The next question is whether another system can use the result.
A skill that returns a long explanation may be useful for a human reading it, but difficult for another agent to process. A deployment skill that simply says deployment failed gives less value than one that returns the failed stage, error details, and possible recovery actions.
Outputs are part of the skill’s interface.
A good output format considers what happens after the skill finishes.
Will another skill consume this information?
Will an orchestrator decide the next action?
Will a human need to review it?
The answer changes how the output should be structured.
This is why reliable skills often return information that is organized around decisions rather than only descriptions. The goal is not to make outputs longer. The goal is to make them useful.
A skill should leave behind something another part of the system can act on.
Error Handling Is Part of the Design
Many skills are designed around the successful path.
The instructions explain what to do when everything is available and everything works correctly.
Real systems rarely operate like that.
Inputs can be incomplete. External tools can fail. Context can be outdated. The requested operation may not be possible with the available information.
A skill that does not define these situations creates uncertainty for the entire workflow.
Good skills include failure behavior as part of their design.
If required information is missing, should the skill request clarification?
If an external operation fails, should it retry or report the failure?
If partial results are available, should it return them?
These decisions matter because failures propagate.
In a chain of multiple skills, a poorly handled failure can confuse every later step. A clearly reported failure gives the system a chance to recover.
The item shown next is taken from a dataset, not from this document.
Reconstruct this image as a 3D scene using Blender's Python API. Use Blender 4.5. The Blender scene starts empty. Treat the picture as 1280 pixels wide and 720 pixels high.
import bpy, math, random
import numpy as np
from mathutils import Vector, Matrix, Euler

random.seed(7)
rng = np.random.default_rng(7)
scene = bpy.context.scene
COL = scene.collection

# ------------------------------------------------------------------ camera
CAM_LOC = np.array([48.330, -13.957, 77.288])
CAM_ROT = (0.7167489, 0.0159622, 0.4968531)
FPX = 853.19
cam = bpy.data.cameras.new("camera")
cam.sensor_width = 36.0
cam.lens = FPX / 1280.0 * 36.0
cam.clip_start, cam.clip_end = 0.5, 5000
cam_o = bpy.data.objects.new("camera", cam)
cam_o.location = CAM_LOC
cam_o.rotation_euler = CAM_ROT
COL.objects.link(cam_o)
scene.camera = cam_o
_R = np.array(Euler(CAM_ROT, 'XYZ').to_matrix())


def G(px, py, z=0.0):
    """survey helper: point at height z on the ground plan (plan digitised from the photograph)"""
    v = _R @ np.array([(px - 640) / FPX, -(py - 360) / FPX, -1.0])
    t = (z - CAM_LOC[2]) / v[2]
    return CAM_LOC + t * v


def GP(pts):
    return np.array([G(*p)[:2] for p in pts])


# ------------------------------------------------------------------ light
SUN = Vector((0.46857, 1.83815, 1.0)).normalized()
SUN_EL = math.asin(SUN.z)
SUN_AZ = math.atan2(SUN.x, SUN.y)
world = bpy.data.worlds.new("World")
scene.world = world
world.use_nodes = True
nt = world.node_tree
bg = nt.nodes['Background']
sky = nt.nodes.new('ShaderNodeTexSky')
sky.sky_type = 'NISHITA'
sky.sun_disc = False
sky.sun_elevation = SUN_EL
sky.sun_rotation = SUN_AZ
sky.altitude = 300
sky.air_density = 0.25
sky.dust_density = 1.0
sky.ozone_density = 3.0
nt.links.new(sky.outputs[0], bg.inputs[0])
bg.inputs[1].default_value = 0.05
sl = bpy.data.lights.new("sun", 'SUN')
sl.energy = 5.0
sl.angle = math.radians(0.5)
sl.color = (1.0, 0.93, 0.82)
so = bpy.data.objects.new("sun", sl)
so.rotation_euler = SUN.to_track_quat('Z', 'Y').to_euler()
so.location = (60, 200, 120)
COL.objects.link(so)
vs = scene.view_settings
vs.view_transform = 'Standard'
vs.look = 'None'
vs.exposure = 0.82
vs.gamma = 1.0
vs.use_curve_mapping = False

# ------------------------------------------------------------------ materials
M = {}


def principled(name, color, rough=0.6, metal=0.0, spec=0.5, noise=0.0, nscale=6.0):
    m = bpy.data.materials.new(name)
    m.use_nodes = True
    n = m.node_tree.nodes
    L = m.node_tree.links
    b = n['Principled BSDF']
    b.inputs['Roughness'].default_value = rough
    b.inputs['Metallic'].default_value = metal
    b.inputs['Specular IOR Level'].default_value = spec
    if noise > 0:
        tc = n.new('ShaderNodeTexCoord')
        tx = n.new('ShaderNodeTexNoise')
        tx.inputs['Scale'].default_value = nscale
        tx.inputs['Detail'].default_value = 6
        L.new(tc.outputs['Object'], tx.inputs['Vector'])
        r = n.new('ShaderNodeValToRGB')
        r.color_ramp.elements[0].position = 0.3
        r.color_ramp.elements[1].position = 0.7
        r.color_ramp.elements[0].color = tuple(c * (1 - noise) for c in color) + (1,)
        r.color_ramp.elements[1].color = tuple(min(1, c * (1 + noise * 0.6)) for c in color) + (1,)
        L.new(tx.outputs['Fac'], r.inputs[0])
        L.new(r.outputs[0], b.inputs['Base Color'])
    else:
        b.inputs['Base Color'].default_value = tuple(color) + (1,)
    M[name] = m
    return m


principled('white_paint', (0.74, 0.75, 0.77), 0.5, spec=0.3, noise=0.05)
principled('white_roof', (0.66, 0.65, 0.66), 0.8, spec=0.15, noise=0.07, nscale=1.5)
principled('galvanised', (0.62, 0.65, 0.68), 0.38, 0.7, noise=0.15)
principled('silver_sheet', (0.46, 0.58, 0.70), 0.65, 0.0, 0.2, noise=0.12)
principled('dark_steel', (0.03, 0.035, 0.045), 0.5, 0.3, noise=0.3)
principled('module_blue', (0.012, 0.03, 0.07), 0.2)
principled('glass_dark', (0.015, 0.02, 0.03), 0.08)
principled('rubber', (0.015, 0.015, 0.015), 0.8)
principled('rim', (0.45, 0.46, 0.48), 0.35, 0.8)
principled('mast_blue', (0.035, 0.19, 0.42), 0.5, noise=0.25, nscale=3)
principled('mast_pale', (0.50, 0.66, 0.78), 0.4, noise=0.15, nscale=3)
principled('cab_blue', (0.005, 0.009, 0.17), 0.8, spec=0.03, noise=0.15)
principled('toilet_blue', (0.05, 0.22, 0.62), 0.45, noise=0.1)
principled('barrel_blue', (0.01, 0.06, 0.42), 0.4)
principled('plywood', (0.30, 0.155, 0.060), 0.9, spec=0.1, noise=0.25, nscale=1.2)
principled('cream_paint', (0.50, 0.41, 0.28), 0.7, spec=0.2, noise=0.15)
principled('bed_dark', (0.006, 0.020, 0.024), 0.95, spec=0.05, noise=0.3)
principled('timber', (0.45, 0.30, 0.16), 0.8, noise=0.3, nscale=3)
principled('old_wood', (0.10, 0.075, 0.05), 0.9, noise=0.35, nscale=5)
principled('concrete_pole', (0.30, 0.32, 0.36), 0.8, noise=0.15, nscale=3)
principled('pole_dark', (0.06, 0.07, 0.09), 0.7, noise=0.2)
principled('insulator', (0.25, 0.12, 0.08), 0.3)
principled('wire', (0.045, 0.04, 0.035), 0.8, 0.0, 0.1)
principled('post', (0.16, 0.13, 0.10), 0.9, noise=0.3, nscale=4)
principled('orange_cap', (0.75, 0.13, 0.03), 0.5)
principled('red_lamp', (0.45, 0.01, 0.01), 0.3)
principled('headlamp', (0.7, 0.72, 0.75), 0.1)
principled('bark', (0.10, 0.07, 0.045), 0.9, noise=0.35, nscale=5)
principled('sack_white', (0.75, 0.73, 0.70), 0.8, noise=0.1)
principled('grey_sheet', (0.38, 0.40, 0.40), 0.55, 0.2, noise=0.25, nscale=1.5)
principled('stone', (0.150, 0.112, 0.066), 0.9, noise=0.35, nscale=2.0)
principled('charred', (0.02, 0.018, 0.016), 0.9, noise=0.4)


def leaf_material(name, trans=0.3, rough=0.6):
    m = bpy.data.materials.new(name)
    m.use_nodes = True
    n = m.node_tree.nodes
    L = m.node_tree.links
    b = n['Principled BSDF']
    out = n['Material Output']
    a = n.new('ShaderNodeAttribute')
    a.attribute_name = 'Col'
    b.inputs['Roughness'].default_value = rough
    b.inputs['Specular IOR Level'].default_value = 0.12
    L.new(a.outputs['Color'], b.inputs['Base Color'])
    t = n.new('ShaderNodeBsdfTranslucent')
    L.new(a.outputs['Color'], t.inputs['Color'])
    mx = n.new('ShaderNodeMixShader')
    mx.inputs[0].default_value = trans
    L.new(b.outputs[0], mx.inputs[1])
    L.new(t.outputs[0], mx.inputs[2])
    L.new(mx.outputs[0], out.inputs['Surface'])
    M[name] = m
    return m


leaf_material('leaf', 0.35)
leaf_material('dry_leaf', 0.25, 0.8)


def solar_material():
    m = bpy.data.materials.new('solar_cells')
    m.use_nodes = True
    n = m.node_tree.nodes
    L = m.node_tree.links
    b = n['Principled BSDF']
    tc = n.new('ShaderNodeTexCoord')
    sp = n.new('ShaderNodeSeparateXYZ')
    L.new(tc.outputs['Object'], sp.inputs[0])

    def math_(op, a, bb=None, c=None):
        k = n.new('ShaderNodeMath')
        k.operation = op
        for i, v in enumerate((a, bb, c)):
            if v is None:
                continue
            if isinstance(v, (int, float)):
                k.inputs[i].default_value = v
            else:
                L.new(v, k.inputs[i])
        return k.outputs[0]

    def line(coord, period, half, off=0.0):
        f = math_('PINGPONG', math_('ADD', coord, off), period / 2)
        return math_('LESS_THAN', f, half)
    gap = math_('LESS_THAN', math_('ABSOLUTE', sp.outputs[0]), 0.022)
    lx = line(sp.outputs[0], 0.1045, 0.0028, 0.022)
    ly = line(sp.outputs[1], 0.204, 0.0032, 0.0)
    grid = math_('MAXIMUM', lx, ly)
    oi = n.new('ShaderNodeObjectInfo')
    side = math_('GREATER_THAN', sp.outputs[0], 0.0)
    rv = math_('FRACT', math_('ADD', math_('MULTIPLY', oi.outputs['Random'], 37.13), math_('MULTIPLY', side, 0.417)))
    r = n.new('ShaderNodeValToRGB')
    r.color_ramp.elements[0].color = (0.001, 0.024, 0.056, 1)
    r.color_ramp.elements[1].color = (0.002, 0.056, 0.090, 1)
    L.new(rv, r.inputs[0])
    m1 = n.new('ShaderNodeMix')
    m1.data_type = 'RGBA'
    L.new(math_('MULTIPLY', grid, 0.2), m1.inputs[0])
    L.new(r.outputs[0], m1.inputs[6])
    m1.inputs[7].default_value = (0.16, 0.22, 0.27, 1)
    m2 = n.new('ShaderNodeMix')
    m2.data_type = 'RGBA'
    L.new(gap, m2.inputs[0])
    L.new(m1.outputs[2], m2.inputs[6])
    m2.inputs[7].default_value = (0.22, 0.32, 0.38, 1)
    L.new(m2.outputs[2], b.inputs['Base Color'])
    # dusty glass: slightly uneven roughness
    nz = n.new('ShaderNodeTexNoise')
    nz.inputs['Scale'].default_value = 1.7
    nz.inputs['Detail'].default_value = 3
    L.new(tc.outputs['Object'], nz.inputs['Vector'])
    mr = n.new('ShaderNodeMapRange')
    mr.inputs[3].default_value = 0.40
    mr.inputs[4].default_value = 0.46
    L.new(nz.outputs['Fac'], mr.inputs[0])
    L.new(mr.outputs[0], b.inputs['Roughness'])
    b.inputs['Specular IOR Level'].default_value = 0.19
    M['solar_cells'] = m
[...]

Reliable systems are not built by avoiding failure.
They are built by making failure understandable.
Determinism vs Flexibility
One of the biggest design choices in skill creation is deciding how much freedom the skill should have.
Too much determinism creates rigid skills.
They work only for one exact situation and become difficult to adapt.
Too much flexibility creates unpredictable behavior.
The skill may produce different outcomes depending on subtle changes in context, making it harder to trust.
The right balance depends on the responsibility of the skill.
A formatting skill, validation skill, or deployment check should usually behave closer to a traditional function. The expected behavior should remain consistent because other systems depend on accuracy.
A research or planning skill may need more flexibility because the objective involves exploration and interpretation.
The goal is not removing flexibility.
The goal is controlled flexibility.
A strong skill understands where variation is useful and where consistency is necessary.
Building Skills That Scale
A single skill can survive with loose instructions.
A skill library cannot.
Once agents start depending on multiple skills, every capability becomes part of a larger operating system. Small inconsistencies begin creating larger problems. Ambiguous inputs, unclear outputs, and undefined failures slowly make the whole workflow harder to maintain.
This is why skill design matters.
A good skill is not simply one that produces an answer.
It is one that communicates clearly with the systems around it.
It defines what it needs, what it provides, and how it behaves under different conditions. That clarity is what allows skills to become reusable building blocks instead of one-time solutions.
The first step in building agent systems is creating capabilities.
The next step is creating capabilities that can be trusted.
Top comments (1)
Really liked the contract framing here. Skills need an operations contract too, not only an input/output contract.
For agent systems, I would add a few boring fields to every skill definition: what state it can touch, which tools it may call, what failure modes it emits, whether retry is safe, and what receipt it leaves behind.
I am working on Armorer, so this is the lens I keep seeing: a skill that works once is useful, but a skill that can be installed, supervised, retried, audited, and removed cleanly is much easier to trust in a real workflow.